O luis disse em cima "extrema dificuldade em encontrar livros de exercícios para os novos programas de Física do 12º ano. Já corri à vontade 10 livrarias da grande Lisboa e não encontrei um unico livro de exercícios de física de acordo com o programa que entrou recentemente em vigor ... não será sintomático?"
realmente é sintomático , da qualidade e vontade dos professores , se não houver um livro de exercicios não se pode fazer exercicios , os alunos passam o ano á espera de um livro , será assim ??
em vez de percorrer 10 livrarias se aproveitasse esse tempo para inventar uns exercicios e tirar umas fotocópias para os alunos não era mais fácil, ou sabemos o que estamos a ensinar ou então estamos dependentes dos livros aparecerem ou não.
Cara Maria Rodrigues
Agradeço o seu comentário. Cito-a:
"Quanto à afirmação de que as disciplinas científicas passaram a opcionais nos cursos de ciências, não sei bem o que pretende afirmar com isso." Acrescentei o nome das
disciplinas de Física e Química.
De facto são opcionais hoje no secundário nos cursos de ciências
quando deviam ser obrigatórias.
Veja, por exemplo, a posição do secretário da Sociedade Portuguesa
de Química
http://www.spq.pt/noticia_desenvolvimento.asp?id=104
Também o Presidente da Sociedade
Portuguesa de Física já se pronunciou contra essa aberração.

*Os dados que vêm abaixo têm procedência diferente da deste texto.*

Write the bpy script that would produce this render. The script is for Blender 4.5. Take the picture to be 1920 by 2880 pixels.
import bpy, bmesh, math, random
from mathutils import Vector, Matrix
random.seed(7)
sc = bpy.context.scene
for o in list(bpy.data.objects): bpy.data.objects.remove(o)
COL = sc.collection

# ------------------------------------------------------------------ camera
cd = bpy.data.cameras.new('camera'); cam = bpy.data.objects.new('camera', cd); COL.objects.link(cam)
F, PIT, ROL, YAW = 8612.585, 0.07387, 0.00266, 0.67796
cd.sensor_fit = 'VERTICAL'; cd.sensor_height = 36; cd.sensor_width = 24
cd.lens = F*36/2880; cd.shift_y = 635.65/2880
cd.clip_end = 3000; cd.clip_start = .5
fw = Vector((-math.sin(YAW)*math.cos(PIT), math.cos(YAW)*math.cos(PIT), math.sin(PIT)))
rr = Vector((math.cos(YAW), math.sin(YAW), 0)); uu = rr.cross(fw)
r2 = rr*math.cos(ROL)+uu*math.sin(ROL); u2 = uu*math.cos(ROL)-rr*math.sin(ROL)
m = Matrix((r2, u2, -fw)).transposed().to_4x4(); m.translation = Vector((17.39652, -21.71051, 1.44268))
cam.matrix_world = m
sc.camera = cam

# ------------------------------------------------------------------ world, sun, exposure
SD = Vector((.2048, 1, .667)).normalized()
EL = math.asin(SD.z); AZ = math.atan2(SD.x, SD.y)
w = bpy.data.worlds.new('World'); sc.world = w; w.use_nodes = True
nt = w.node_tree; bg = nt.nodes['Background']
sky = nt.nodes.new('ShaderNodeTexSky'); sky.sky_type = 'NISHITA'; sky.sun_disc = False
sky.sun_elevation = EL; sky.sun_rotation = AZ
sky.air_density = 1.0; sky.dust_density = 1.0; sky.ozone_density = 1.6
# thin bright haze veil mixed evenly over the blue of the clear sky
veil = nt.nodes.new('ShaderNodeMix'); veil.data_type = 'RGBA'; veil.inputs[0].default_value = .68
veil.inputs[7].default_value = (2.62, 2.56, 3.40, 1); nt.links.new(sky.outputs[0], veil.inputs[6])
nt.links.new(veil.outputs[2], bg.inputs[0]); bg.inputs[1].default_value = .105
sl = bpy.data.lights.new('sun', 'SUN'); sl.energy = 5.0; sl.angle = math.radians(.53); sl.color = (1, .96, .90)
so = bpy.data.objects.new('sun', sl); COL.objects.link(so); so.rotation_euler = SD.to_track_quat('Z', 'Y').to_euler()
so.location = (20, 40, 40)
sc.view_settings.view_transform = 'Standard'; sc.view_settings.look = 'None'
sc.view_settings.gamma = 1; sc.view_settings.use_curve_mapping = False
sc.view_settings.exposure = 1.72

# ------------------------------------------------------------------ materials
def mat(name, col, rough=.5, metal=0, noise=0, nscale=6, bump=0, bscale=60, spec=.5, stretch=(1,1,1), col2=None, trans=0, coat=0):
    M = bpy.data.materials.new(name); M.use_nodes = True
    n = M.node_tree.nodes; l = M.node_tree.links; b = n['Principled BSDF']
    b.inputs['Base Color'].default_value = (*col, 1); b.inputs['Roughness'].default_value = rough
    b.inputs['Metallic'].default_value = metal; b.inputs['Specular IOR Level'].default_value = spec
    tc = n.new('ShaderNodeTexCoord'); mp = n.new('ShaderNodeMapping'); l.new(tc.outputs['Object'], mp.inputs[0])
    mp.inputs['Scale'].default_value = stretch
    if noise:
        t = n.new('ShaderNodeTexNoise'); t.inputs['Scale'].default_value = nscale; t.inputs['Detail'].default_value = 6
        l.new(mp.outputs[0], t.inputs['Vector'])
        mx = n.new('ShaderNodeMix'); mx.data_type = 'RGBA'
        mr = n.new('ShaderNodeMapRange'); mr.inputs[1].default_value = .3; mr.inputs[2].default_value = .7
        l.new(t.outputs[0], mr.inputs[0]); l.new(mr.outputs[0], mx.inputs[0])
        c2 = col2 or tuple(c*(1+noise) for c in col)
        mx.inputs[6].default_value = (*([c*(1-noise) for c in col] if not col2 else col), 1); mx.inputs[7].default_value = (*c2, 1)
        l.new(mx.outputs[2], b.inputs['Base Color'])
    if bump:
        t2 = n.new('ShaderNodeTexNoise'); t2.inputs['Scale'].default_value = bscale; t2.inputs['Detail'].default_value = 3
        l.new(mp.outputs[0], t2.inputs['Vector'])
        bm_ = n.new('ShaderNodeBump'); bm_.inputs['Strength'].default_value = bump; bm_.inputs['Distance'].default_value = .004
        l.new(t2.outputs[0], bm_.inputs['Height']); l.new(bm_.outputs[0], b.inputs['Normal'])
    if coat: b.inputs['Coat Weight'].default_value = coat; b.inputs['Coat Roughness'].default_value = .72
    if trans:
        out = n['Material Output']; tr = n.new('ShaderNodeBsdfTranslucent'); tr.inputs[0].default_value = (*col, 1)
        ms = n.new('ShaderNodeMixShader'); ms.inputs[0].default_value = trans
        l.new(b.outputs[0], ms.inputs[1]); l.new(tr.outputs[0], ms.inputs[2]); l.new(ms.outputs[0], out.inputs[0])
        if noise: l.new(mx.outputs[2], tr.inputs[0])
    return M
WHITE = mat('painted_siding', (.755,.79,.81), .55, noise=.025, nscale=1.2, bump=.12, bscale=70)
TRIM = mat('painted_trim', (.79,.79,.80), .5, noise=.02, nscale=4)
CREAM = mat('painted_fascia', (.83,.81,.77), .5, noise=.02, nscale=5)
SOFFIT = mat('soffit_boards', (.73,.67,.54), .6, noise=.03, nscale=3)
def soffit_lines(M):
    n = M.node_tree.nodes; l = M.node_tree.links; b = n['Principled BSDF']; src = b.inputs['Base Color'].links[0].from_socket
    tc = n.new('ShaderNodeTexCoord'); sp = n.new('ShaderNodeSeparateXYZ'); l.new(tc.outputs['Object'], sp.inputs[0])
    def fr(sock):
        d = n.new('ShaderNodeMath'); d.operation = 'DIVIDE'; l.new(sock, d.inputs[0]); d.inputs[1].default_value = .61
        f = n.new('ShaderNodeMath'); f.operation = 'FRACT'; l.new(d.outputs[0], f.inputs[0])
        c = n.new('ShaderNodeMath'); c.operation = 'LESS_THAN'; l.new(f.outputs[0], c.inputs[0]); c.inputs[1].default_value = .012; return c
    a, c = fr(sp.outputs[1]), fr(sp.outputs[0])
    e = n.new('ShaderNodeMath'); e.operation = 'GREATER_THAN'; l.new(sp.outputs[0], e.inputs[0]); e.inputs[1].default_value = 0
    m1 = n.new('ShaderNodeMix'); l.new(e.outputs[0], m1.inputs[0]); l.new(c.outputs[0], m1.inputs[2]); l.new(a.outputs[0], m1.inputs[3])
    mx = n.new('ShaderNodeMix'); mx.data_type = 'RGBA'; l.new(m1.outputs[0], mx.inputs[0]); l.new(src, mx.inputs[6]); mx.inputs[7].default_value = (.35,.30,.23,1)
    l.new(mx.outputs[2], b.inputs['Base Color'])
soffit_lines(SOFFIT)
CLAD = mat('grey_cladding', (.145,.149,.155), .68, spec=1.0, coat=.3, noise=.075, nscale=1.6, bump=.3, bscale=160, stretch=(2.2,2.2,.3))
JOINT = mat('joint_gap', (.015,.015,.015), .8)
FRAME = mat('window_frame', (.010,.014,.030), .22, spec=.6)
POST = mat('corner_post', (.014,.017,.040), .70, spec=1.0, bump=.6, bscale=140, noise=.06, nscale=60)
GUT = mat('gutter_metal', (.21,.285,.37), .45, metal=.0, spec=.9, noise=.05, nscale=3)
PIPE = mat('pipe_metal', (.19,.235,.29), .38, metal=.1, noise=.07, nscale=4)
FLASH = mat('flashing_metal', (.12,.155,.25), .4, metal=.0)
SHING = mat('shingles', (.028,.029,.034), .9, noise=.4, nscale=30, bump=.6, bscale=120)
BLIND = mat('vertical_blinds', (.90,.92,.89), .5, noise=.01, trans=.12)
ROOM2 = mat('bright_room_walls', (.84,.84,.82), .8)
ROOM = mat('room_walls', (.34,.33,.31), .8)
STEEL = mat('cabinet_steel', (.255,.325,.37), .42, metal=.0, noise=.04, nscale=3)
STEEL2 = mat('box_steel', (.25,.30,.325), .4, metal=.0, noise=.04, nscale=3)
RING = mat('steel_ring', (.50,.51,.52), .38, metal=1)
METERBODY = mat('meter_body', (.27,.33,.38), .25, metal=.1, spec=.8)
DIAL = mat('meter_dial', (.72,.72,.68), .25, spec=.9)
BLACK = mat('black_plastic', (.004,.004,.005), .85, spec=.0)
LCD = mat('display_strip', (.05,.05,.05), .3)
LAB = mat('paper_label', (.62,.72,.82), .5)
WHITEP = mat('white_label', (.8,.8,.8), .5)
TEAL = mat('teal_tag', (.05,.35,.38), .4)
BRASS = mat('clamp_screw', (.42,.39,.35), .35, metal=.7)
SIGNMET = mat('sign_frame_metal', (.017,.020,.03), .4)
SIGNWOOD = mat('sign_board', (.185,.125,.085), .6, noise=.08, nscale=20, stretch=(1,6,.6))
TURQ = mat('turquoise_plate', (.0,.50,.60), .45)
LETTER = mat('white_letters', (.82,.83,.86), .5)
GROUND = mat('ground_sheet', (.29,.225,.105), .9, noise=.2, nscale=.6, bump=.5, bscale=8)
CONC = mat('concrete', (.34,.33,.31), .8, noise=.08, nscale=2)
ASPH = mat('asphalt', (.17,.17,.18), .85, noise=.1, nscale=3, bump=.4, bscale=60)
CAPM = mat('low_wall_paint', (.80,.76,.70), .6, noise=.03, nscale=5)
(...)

Nos países mais desenvolvidas a
Física e a Química são obrigatórias
no secundário para os alunos de
ciências, tal como a Matemática,
por todas essas serem ciências básicas.
Caro CA
Cada um puxa a brasa à sua sardinha e eu puxo a brasa à minha. Mas há muita
gente que não tem a minha sardinha e
puxa a brasa para ela, nomeadamente
os engenheiros que criaram e criam os computadores e que sabem que a física
está por detrás destes. O transístor
é uma invenção da física fundamental
nas chamadas novas tecnologias.
Caro Carlos
A física é fundamental no hardware mas a matemática é fundamental no software. Turing e a teoria da computação, a teoria matemática da comunicação de Shannon e a análise de Fourier são apenas três exemplos da matemática incontornável nas novas tecnologias.